In a way, Envick has returned to her “hometown,” although she spent 40 years away. She is the third generation of her family to teach at UNK. Her grandfather, Maynard Envick, taught industrial arts from 1956-76 at what was then Kearney State College. While she grew up in Texas, where her father was a college professor, the family returned to Nebraska often to visit relatives in Kearney and North Platte. She remembers playing on the KSC campus.

Her father, Don Envick, returned to UNK when her grandfather needed assistance. Don founded the industrial distribution program and taught at KSC/UNK from 1987 to 2009. Brooke Envick was in UNK’s first graduating class, 1991, after it joined the University of Nebraska System. She earned her undergraduate and master’s degrees from UNK, then earned her doctorate at the University of Nebraska-Lincoln. There, her mentor was Fred Luthans, a legendary professor of management. His son, Kyle Luthans, professor and chair of the UNK Management Department, is now Envick’s colleague. Kyle Luthans says he viewed Don as a role model for success and a respected colleague.

Envick taught at St. Mary’s University in San Antonio, Texas, for 18 years before returning to UNK in 2017.

Now a full professor and associate dean of faculty and strategic initiatives in the College of Business and Technology, Envick feels at home in Kearney.

“There are people here who knew my father and grandfather, and there are still professors teaching who I had when I was here. So it’s very cool to be a third-generation member.”

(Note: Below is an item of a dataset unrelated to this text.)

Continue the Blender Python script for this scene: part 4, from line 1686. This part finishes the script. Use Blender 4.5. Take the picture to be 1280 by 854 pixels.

Title: Professor of Management; Associate Dean of Faculty and Strategic Initiatives
College: Business and Technology
Education: Bachelor of Science in management, University of Nebraska at Kearney, 1991; Master of Business Administration, UNK, 1993; Ph.D., University of Nebraska-Lincoln, 1996.
Years at UNK: Five
Areas of research/specialization: Behaviors, Traits and Competencies of Entrepreneurs, 1995-2014; The Scholarship of Teaching and Learning Entrepreneurship, 1995-2014; A Cross-Disciplinary Study of Entrepreneurship, 2002-15; Understanding and Strengthening the Link Between the Creative Person and Creative Performance through Design Thinking and Creative PsyCap, 2018 to present.
Courses taught: Organizational Behavior, Principles of Management, Compensation Management, Creativity and Innovation, Small Business Management, Acquiring Professional Skills.
Recent published articles: “The Small Business Continuity Template: A Strategic Design Tool to Sustain Recurring Revenue During Times of Crisis,” Global Journal of Entrepreneurship, 2021. “Put on Your Thinking Hats: An Experiential Exercise to Find Solutions to the Most Common Unethical Behaviors in the Workplace,” Journal of the Academy of Business Education, 2020.